In October, there are pictures of my grandpa working in his workshop in the basement. They progress from about the sixties to the mid nineties. That was his version of playing. He would build picture frames for the needle points my grandma made, or fix a part for his car. It didn't really matter what he did there, as long as he was there he was happy. November is pictures of my cousins with my grandparents. Some when my cousins were younger, some when they were all in their teens, sitting around my grandma's kitchen table for dinner. December is pictures of Christmas time both at their home and from when they came to visit us when we lived in California.

There are two pictures at the end. The first was taken in 1942; it is a picture of a basketball team. The men in the front sit with black jackets and black shorts; the men standing behind them have white jerseys on. There is a basketball in the front and a trophy. My grandpa sits third from the right; it is another picture from when he was probably in his mid twenties. It is a somewhat haunting image; it makes me wonder who the rest of the men are and where they are now. Pictures have an amazing ability to freeze time, and I feel like this picture takes me back to 1942.

The last picture was taken probably eight years ago, when I loved berets. My grandpa has put on my white beret and put on what I assume must be his "French" face, which just looks like a grumpy face. He is in a plaid shirt, once again, and is standing next to our rental car. He has drawn in the dust on the window a picture of a man peering over a wall with a big nose and whiskers. Once again, my grandpa is a ham for the camera.
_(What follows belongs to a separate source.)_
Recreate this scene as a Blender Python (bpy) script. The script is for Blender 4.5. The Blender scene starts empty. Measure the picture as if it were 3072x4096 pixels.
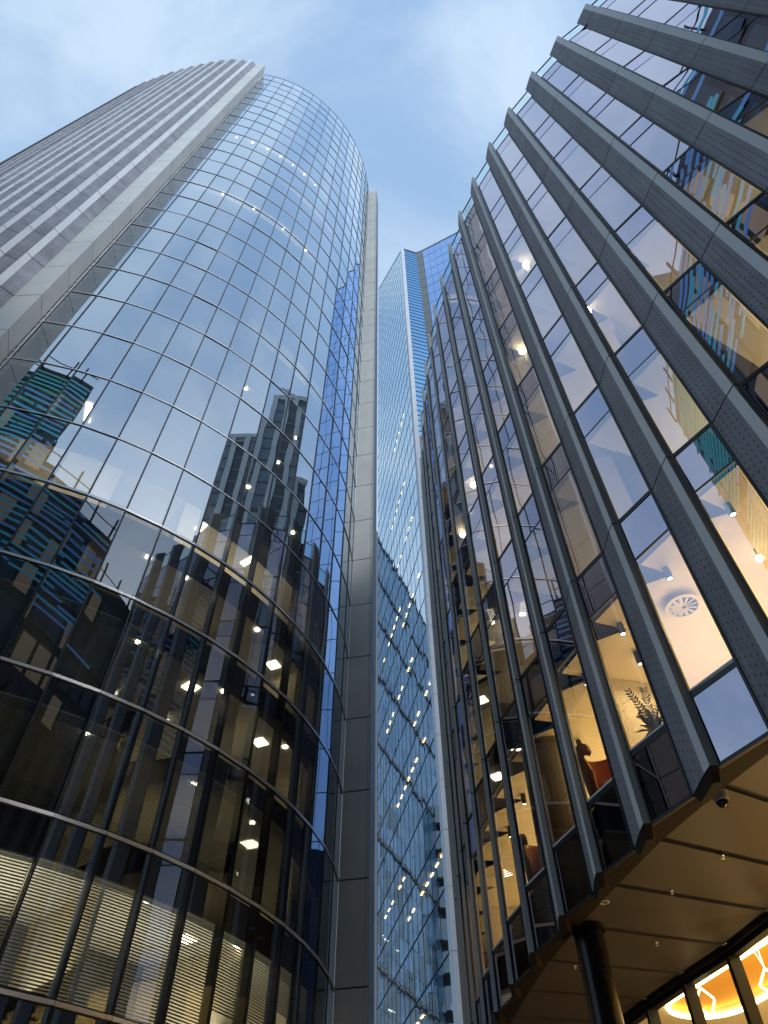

Some of these pictures make me laugh out loud, some make me cry. I remember reflecting after my grandpa died about what my grandparents had given me. My dad's father shared with me his thirst with knowledge, and my mom's parents gave me the warmth in my life. So my beautiful experience is about this calendar, but more precisely about the memories associated with the pictures inside. They represent my childhood and my family history, and to me, that is beautiful.